The study, published in Science, resolves existing uncertainty about the relative timing of the events, notes Heiko Pälike of the Center for Marine Environmental Sciences at the University of Bremen, Germany.
Renne, for one, does not believe the asteroid impact was the sole reason for the dinosaurs' demise. He says ecosystems already were in a state of deterioration due to a major volcanic eruption in India when the asteroid struck.
The asteroid strike "provided the coup-de-grace for the final extinctions," Renne said, adding that the theory was speculative, but backed by previous ties between mass extinction events and volcanic eruptions.

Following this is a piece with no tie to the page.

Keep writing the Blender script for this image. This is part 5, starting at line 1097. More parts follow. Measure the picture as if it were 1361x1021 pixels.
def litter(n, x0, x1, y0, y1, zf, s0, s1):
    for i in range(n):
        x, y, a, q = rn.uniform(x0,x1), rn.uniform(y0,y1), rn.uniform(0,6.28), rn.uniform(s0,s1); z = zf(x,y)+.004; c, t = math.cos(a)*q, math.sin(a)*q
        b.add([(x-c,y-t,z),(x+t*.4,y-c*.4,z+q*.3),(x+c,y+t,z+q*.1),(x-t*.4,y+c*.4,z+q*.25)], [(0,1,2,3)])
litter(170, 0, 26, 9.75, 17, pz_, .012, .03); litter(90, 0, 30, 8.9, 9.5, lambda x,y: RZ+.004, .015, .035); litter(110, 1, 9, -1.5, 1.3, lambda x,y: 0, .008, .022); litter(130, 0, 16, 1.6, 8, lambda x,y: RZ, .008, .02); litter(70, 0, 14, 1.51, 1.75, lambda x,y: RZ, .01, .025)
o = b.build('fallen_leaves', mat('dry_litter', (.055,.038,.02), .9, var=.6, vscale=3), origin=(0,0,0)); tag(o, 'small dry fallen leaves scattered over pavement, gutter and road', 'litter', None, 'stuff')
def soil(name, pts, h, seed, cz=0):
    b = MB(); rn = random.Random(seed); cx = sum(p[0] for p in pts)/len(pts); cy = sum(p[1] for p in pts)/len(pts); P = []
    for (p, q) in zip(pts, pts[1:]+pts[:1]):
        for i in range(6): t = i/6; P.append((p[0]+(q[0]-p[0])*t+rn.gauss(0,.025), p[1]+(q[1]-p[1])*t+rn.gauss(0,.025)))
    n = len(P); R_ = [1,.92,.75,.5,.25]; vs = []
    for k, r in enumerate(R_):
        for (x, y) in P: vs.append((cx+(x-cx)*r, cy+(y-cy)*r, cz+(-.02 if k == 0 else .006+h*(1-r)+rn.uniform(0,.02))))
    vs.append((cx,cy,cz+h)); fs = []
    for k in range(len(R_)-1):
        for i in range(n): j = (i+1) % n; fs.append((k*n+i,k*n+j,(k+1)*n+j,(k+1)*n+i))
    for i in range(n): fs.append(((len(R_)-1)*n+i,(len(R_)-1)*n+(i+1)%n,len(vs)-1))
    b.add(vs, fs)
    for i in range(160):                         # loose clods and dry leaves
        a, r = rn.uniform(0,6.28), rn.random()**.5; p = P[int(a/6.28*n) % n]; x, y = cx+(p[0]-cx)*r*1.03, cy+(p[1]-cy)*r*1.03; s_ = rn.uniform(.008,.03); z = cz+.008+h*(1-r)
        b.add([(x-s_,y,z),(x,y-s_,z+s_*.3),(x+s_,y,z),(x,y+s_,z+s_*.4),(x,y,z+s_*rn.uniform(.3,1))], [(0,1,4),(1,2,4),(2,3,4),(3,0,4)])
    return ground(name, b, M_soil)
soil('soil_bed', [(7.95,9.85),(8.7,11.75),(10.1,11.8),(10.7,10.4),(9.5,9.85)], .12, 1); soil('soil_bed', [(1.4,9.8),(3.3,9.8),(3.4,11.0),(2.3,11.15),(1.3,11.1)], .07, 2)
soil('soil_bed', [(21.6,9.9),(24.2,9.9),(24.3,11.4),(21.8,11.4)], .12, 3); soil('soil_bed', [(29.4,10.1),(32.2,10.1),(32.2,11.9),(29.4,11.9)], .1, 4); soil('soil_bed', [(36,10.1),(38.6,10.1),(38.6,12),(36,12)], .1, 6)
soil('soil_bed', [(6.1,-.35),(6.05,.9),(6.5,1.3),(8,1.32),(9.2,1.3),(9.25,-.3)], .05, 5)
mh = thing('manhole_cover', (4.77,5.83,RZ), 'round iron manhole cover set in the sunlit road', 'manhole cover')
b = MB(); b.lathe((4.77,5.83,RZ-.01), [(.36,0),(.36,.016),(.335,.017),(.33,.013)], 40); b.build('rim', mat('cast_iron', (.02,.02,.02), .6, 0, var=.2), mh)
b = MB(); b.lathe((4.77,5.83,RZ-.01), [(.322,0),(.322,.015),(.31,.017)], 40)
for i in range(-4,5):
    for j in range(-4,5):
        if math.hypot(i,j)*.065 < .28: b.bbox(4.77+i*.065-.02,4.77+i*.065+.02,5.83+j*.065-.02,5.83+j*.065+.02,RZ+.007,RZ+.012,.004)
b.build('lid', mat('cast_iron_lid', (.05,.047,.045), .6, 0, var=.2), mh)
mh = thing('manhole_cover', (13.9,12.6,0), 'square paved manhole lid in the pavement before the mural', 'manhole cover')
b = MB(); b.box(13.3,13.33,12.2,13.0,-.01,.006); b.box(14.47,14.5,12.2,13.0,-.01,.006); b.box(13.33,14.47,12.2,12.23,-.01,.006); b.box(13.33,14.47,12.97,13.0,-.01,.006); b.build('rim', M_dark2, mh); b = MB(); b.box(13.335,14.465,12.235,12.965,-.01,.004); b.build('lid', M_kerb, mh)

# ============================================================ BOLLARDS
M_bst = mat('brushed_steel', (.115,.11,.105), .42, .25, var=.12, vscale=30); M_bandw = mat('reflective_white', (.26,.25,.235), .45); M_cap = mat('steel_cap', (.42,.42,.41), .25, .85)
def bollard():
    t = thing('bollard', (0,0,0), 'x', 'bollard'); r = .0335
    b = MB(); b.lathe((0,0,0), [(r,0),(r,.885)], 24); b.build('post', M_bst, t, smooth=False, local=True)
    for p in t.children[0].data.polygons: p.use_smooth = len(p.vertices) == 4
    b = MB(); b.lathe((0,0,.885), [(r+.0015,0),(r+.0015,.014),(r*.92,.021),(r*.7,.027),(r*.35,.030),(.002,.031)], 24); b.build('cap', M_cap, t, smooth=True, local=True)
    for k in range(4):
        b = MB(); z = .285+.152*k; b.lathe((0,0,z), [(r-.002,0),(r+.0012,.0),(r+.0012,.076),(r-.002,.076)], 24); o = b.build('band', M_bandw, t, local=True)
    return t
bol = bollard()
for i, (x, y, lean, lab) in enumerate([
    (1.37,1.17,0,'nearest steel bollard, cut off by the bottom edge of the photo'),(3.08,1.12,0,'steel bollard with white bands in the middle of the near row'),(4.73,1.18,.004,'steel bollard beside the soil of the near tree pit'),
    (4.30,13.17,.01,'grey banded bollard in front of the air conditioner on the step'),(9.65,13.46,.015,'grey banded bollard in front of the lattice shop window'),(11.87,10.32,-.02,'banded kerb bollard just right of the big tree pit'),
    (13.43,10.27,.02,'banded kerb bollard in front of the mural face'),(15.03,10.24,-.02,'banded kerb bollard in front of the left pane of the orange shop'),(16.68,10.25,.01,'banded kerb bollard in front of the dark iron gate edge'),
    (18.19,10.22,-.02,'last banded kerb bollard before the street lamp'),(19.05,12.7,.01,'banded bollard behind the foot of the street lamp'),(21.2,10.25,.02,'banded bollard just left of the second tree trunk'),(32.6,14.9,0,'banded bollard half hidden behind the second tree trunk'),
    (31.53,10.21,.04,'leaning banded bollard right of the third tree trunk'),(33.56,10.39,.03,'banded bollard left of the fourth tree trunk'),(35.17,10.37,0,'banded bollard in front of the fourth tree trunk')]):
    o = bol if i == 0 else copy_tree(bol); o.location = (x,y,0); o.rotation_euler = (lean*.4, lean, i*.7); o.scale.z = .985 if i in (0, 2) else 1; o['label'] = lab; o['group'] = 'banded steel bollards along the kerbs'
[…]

About 1 million years before the impact, Earth experienced six abrupt shifts in temperature of more than 2 degrees in continental mean annual temperatures, according to research cited by Renne and his co-authors.
The temperature swings include one shift of 6 to 8 degrees that happened about 100,000 years before the extinction.
"The brief cold snaps in the latest Cretaceous, though not necessarily of extraordinary magnitude, were particularly stressful to a global ecosystem that was well adapted to the long-lived preceding Cretaceous hothouse climate. The Chicxulub impact then provided a decisive blow to ecosystems," Renne and his co-authors wrote in Science.